Problem requirements: Up to and including the line with "return r.outputs['Color']", return every line from the start of the entries below exactly.

(Scenes as source code)

--- BEGIN ---

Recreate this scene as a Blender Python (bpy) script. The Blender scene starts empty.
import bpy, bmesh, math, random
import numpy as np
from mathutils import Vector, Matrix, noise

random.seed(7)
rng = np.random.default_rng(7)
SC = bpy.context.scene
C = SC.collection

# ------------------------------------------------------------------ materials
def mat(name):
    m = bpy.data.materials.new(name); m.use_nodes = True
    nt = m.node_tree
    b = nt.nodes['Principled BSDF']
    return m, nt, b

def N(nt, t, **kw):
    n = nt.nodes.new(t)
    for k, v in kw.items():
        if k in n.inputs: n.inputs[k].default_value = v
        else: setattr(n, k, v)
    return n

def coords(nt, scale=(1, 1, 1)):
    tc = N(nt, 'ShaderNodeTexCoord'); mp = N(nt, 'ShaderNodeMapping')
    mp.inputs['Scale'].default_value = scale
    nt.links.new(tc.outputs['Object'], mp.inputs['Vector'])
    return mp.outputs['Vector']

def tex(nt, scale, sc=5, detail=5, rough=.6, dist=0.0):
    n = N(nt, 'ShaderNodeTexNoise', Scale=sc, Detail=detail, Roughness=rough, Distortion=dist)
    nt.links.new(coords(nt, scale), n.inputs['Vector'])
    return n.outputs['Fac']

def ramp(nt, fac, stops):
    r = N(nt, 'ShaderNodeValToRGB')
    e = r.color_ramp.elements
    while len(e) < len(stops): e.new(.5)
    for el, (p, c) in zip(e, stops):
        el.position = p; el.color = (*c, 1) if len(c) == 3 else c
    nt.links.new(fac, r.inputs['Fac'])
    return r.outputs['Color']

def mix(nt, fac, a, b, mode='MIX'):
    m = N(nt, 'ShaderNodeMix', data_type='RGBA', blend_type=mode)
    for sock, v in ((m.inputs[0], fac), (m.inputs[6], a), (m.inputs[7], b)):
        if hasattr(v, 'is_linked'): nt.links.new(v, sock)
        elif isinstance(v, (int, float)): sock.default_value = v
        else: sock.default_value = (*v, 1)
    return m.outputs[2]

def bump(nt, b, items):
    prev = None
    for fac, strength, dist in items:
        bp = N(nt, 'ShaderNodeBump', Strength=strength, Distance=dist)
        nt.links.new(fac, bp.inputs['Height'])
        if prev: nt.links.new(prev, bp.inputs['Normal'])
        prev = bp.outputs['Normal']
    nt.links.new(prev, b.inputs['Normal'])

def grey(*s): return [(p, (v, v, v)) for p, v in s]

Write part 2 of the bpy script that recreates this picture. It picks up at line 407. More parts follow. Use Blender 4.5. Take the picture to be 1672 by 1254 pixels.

--- END ---

Task output:
Recreate this scene as a Blender Python (bpy) script. The Blender scene starts empty.
import bpy, bmesh, math, random
import numpy as np
from mathutils import Vector, Matrix, noise

random.seed(7)
rng = np.random.default_rng(7)
SC = bpy.context.scene
C = SC.collection

# ------------------------------------------------------------------ materials
def mat(name):
    m = bpy.data.materials.new(name); m.use_nodes = True
    nt = m.node_tree
    b = nt.nodes['Principled BSDF']
    return m, nt, b

def N(nt, t, **kw):
    n = nt.nodes.new(t)
    for k, v in kw.items():
        if k in n.inputs: n.inputs[k].default_value = v
        else: setattr(n, k, v)
    return n

def coords(nt, scale=(1, 1, 1)):
    tc = N(nt, 'ShaderNodeTexCoord'); mp = N(nt, 'ShaderNodeMapping')
    mp.inputs['Scale'].default_value = scale
    nt.links.new(tc.outputs['Object'], mp.inputs['Vector'])
    return mp.outputs['Vector']

def tex(nt, scale, sc=5, detail=5, rough=.6, dist=0.0):
    n = N(nt, 'ShaderNodeTexNoise', Scale=sc, Detail=detail, Roughness=rough, Distortion=dist)
    nt.links.new(coords(nt, scale), n.inputs['Vector'])
    return n.outputs['Fac']

def ramp(nt, fac, stops):
    r = N(nt, 'ShaderNodeValToRGB')
    e = r.color_ramp.elements
    while len(e) < len(stops): e.new(.5)
    for el, (p, c) in zip(e, stops):
        el.position = p; el.color = (*c, 1) if len(c) == 3 else c
    nt.links.new(fac, r.inputs['Fac'])
    return r.outputs['Color']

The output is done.